1. Why the heck didn't young Charles and Hank get to Wolverine before MyStryquer? I guess it *could* allow for the events of X2 and the WOLVERINE films to persist in the brighter timeline… In the new timeline, did Magneto's rebarring of Wolverine (and Wolvie's surviving the process) *inspire* Stryker to seek an adamantium grafting process? Wack!

2. Okay, if we just accept Kitty's consciousness shunting ability in the future, Wolverine has let the young Professor X in on it. Perhaps the Professor and Kitty together have worked on this ability and used it to tweak the timeline more than a couple times? She can do it for shorter periods of time with someone who doesn't have a healing factor. A dangerous get-out-of-jail-free card in future films, no?

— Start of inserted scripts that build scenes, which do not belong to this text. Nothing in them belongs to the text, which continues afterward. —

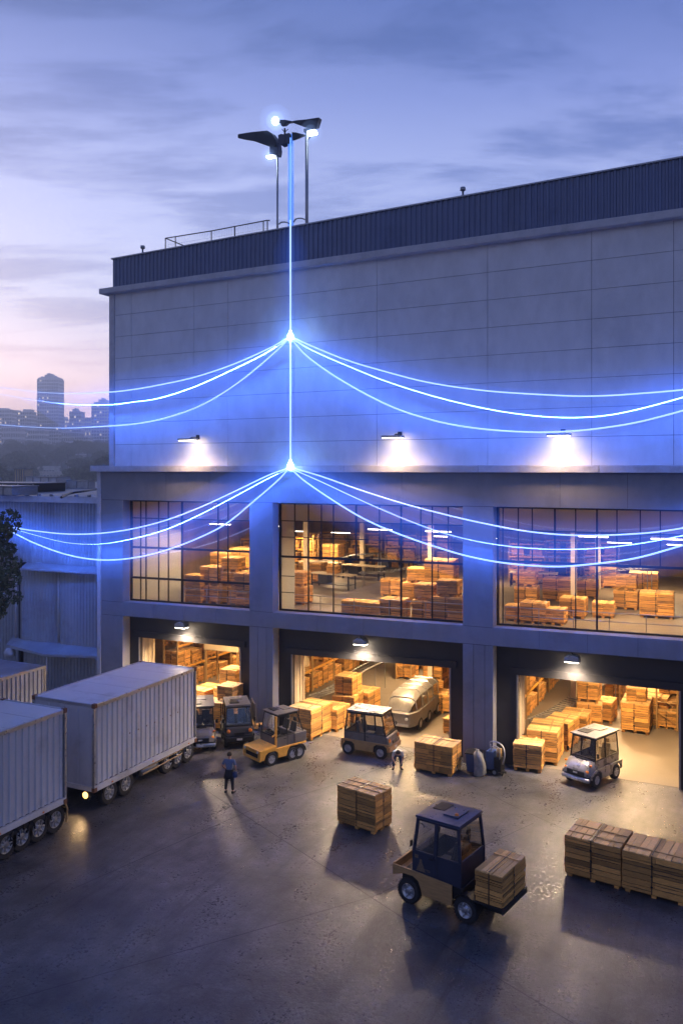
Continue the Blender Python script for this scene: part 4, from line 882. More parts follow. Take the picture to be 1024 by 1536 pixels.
# E: silver nosed buggy at the right door
def buggy(label, loc, rz, wb, hw, body='silver', name='utility_buggy'):
    t = thing(name, label, 'buggy', loc, rz)
    wheels4(t, wb, hw, .31, .2)
    cab(t, -.30, wb+.02, hw-.05, .60, 1.08, 2.02, body, 'grey', lf=.10, lr=.06, tb=.06, mid=wb*.48, pr=.028, over=.10, roofth=.05, seatm='seat', postm='dark')
    mb = MB(); nx = 10                      # rounded bonnet
    sec = []
    for i in range(nx+1):
        u = i/nx; x = wb-.05+.62*u; zt = 1.10-.06*u-.30*u**3; zb = .50+.02*u; w = hw*(1-.14*u**3)
        sec.append([(x, -w, zb), (x, -w, zb+(zt-zb)*.55), (x, -w*.86, zt-.03), (x, -w*.45, zt), (x, w*.45, zt), (x, w*.86, zt-.03), (x, w, zb+(zt-zb)*.55), (x, w, zb)])
    vs = [v for s_ in sec for v in s_]; fs = [[i*8+k, i*8+k+1, (i+1)*8+k+1, (i+1)*8+k] for i in range(nx) for k in range(7)] + [[nx*8+k for k in range(8)]]
    mb.add(vs, fs); mb.build('bonnet', M[body], t, smooth=True)
    for sy in (1, -1):
        pts = [(-.45, .42), (-.36, .36), (-.34, .55), (-.2, .66), (.2, .66), (.34, .55), (.37, .30), (wb-.37, .30), (wb-.34, .55), (wb-.2, .66), (wb+.2, .66), (wb+.34, .55), (wb+.36, .40), (wb+.5, .42), (wb+.5, .60), (wb+.1, .76), (-.45, .76)]
        y0, y1 = sorted((sy*(hw-.04), sy*(hw+.03))); MB().prism(pts, y0, y1).build('side_skirt', M[body], t, bev=.012)
    mb = MB(); mb.box(wb+.50, wb+.66, -hw+.0, hw-.0, .30, .47); mb.build('bumper', M['alu'], t, bev=.05)
    mb = MB(); mb.box(wb+.50, wb+.60, -.42, .42, .50, .72); mb.build('grille', M['dark'], t, bev=.03)
    MB().box(wb+.605, wb+.615, -.10, .10, .60, .66).build('badge_bar', M['plate'], t)
    MB().box(wb+.662, wb+.672, -.15, .15, .33, .43).build('number_plate', M['plate'], t)
    for sy in (1, -1):
        MB().lathe([(.001, .06), (.07, .05), (.10, 0), (.10, -.08)], (wb+.50, sy*(hw-.17), .70), 'X', 16).build('headlight', M['orange'], t, smooth=True)
        MB().box(wb+.30, wb+.42, sy*(hw-.08)-.05, sy*(hw-.08)+.05, .93, 1.0).build('indicator', M['orange'], t, bev=.02)
    mb = MB(); mb.box(-.3, wb+.4, -hw+.1, hw-.1, .26, .60); mb.build('chassis', M['dark'], t)
    mb = MB(); mb.box(wb+.1, wb+.16, -.30, .30, 1.09, 1.13); mb.build('wiper_cowl', M['dark'], t, bev=.01)
    return t
pr, pf = G(924, 1168.5), G(895, 1182); rz, wb = heading(pr, pf)
buggy('silver buggy with amber headlights parked outside the right loading door', origin(pr, rz, .67), rz, wb, .67)
# F: van shaped buggy between the long trailer and the left door
q = G(300, 1108); t = buggy('bronze grey buggy half hidden behind the far end of the long trailer', q, R(-55), 1.7, .72, 'grey')

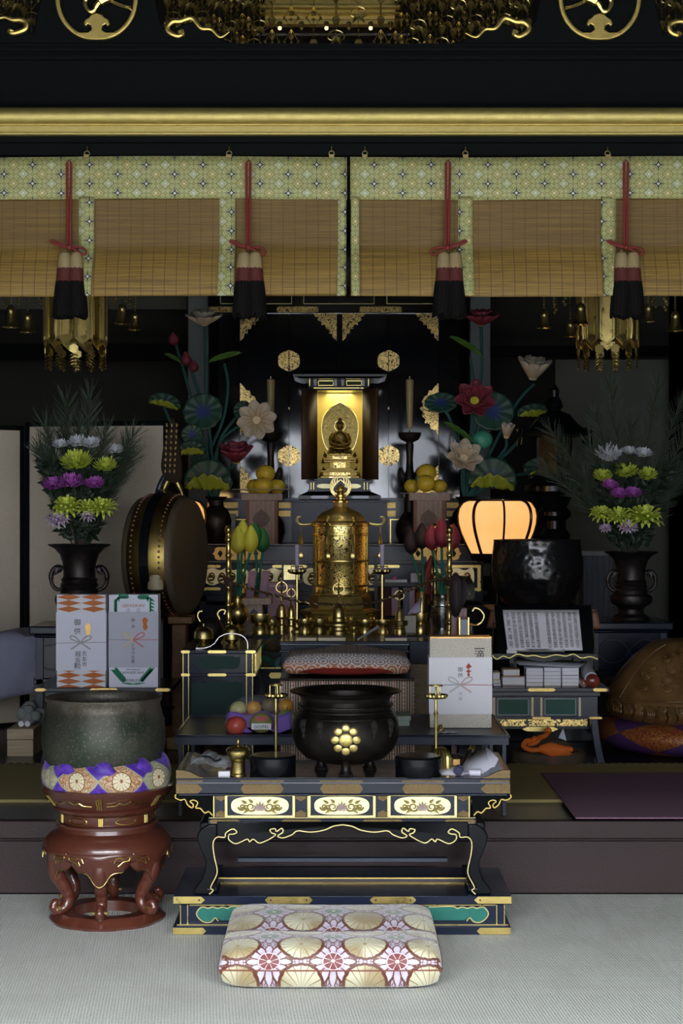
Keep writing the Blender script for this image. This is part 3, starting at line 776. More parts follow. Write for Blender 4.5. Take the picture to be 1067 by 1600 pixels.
for x0, x1 in ((270, 322), (745, 798)):
    m = MB(); y0, y1 = 1450, 1460
    if x0 == 270: m.prism([(x0, y0), (x1-5, y0), (x1, 1455), (x1-5, y1), (x0, y1)], q_-.003, q_)
    else: m.prism([(x1, y0), (x0+5, y0), (x0, 1455), (x0+5, y1), (x1, y1)], q_-.003, q_)
    build('brass_fitting', m, GOLD, pl)
m = MB()
for x0 in (282, 293, 776, 788): m.pbox(x0-.7, x0+.7, 1414, 1446, d-.003, d+.001)
m.pbox(276, 794, 1444.6, 1446, d-.010, d-.007); m.pbox(296, 774, 1413.8, 1415, d-.003, d+.001)
build('gilt_line', m, GOLD, pl)
for mir in (0, 1):
    f = (lambda a: 1070-a) if mir else (lambda a: a)
    out = [(312, 1419), (318, 1417), (325, 1419), (332, 1417), (340, 1419), (348, 1417), (356, 1419), (364, 1416), (440, 1416), (440, 1438), (345, 1438), (337, 1433), (330, 1440), (320, 1441), (311, 1435), (307, 1427), (309, 1421)]
    m = MB(); m.prism([(f(a), b_) for a, b_ in out], d-.002, d+.001); c = build('teal_cartouche', m, TEAL, pl)
    m = MB(); m.tube(cr([W(f(a), b_, d-.003) for a, b_ in [(400, 1417), (364, 1416), (356, 1419), (348, 1417), (340, 1419), (332, 1417), (325, 1419), (318, 1417), (312, 1419), (307, 1427), (311, 1435), (320, 1441), (330, 1440), (336, 1434), (341, 1439)]], 4), 1.2*k, 6); build('gilt_edge', m, PALEG, c)

# ---------------------------------------------------------------- incense burner
WORNB = mat('worn bronze relief', f_bronze((.012, .011, .010), .6))
d = 5.785; k = K(d)
ib = thing('incense_burner', 'large black bronze tripod incense burner with gold nine-disc crest on the altar desk', 'incense burner', (X(540, d), d, ZT))
m = MB()
m.plathe(540, d, [(0, 1190), (40, 1189), (62, 1182), (76, 1168), (83, 1150), (84, 1138), (82, 1124), (77, 1112), (72, 1107), (71, 1104), (72, 1101), (71, 1098), (69.5, 1092), (72, 1086), (79, 1082), (86, 1080.5), (87.5, 1079), (85, 1077.5), (74, 1080), (66, 1086), (64, 1100), (66, 1112), (0, 1112)], 64)
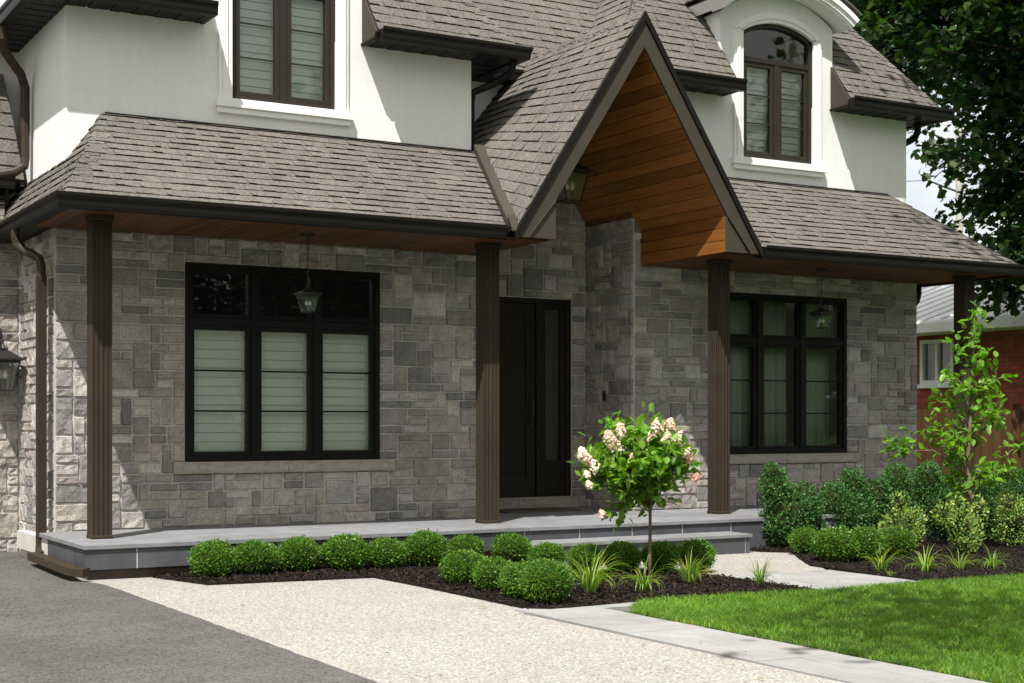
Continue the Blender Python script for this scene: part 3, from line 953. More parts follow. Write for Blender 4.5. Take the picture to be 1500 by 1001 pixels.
# arched dormer roofs and cornices
def ring_sweep(mb, cx, half, z0, z1, prof, n=36, ext=0, t=(1, 1, 1)):
    """profile (radial, y) swept along the arch"""
    k = len(prof); vs = []
    r = (half ** 2 + (z1 - z0) ** 2) / (2 * (z1 - z0)); zc = z1 - r
    a = math.asin(half / r)
    for i in range(n + 1):
        an = -a + 2 * a * i / n
        for (q, y) in prof:
            vs.append((cx + (r + q) * math.sin(an), y, zc + (r + q) * math.cos(an)))
    fs = [(i * k + j, i * k + (j + 1) % k, (i + 1) * k + (j + 1) % k, (i + 1) * k + j) for i in range(n) for j in range(k)]
    fs += [tuple(range(k)), tuple(n * k + j for j in range(k - 1, -1, -1))]
    mb.add(vs, fs, t)
for cx in DORM:
    dr = MB()
    rg = random.Random(int(cx * 10))
    for c in range(9):
        y0 = 13.56 + c * .12
        ring_sweep(dr, cx, DH + .13, DZ0 + .02, DZC + .02, [(.150, y0), (.150, y0 + .16), (.162, y0 + .16), (.168 + .004, y0)], t=(rg.uniform(.85, 1.15),) * 3)
    d = dr.build('dormer_roof', 'shingle', house)
    co = MB()
    ring_sweep(co, cx, DH + .1, DZ0 - .02, DZC, [(0, 13.62), (.0, 13.87), (.145, 13.87), (.145, 13.57), (.085, 13.57), (.085, 13.595), (.03, 13.595), (.03, 13.62)])
    ring_sweep(co, cx, DH + .1, DZ0 - .02, DZC, [(.02, 13.872), (.02, 14.6), (.145, 14.6), (.145, 13.872)])
    co.build('dormer_cornice', 'trim', d)
    # moulded casing round the window
    ca = MB()
    for (o, w, pr) in ((0, .05, .035), (.05, .05, .05), (.10, .035, .03)):
        for s in (-1, 1):
            xa, xb = cx + s * (WH + o), cx + s * (WH + o + w)
            ca.box(min(xa, xb), max(xa, xb), YU - pr, YU - .001, WZ0 - .03, WZS + .0)
        r_ = (WH ** 2 + (WZC - WZS) ** 2) / (2 * (WZC - WZS))
        hw = WH + o
        ring_sweep(ca, cx, WH + o, WZS, arch_z(cx, cx, WH, WZS, WZC) + o * .95, [(0, YU - pr), (0, YU - .001), (w, YU - .001), (w, YU - pr)])
    ca.box(cx - WH - .17, cx + WH + .17, YU - .075, YU - .001, WZ0 - .085, WZ0 - .0)
    ca.box(cx - WH - .15, cx + WH + .15, YU - .05, YU - .001, WZ0 - .14, WZ0 - .086)
    ca.build('window_casing', 'trim', house, bevel=.004)

# ---- entry gable
GX, GH, GZ, GF, GY = 8.67, 1.50, 5.42, 3.12, 12.27
GS = (GZ - GF) / GH
gb = MB()
def gpos(side):
    def f(u, v, h):
        # u: distance back from the front, v: up the slope (0 foot .. 1.. in metres along the front rake)
        Y = GY + u
        L = GH * sl(GS)
        q = 1 - v / L                                   # 1 at the foot
        k = min(1, u / 1.58)
        s = GS if side > 0 else GS + (1.22 - GS) * k
        x = GX + side * GH * q; z = GZ - s * GH * q
        nl = sl(s)
        return (x + side * h * s / nl, Y, z + h / nl)
    return f
LG = GH * sl(GS)
shingles(gb, gpos(-1), [(0, 0), (.08, 0), (1.58, LG * .30), (2.42, LG * .34), (2.42, LG), (0, LG)], 90, course=.135, warped=True)
shingles(gb, gpos(1), [(0, 0), (.1, 0), (1.58, LG * .46), (2.42, LG * .46), (2.42, LG), (0, LG)], 91, course=.135, warped=True)
caps(gb, (GX, GY + 2.4, GZ + .012), (GX, GY + .0, GZ + .012), (-.5, 0, -.8), (.5, 0, -.8), 92, .10)
gable = gb.build('gable_roof', 'shingle', house)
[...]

3. Quicksilver and Scarlet Witch. They certainly don't appear to be twins in the movie. Does Wolverine introducing Peter to Eric in the 70s mean that Magneto finds his children sooner in the new timeline than in the original (if he ever does)?

4. The Sentinels design. Couldn't we have seen just ONE of the familiar GIANT Sentinels from the comic book? Maybe as a failed/failing/mothballed prototype in the 70s? Or as drones/guards in the future? The 70s design was cool enough, but I wouldn't have minded them being larger and clunkier, cuz how are you gonna produce those w 70s tech in the first place, right? The future Sentinels are totally forgettable and forgotten. They absorbed powers, okay, but I can't remember a distinctive silhouette. And actually, I can't remember what the faces of either the 70s or future models look like.

Allright, I know if I give myself enough time, I'll find more things to love, not-love, and WTF about, but I think this hits the biggies (and mediumies, even).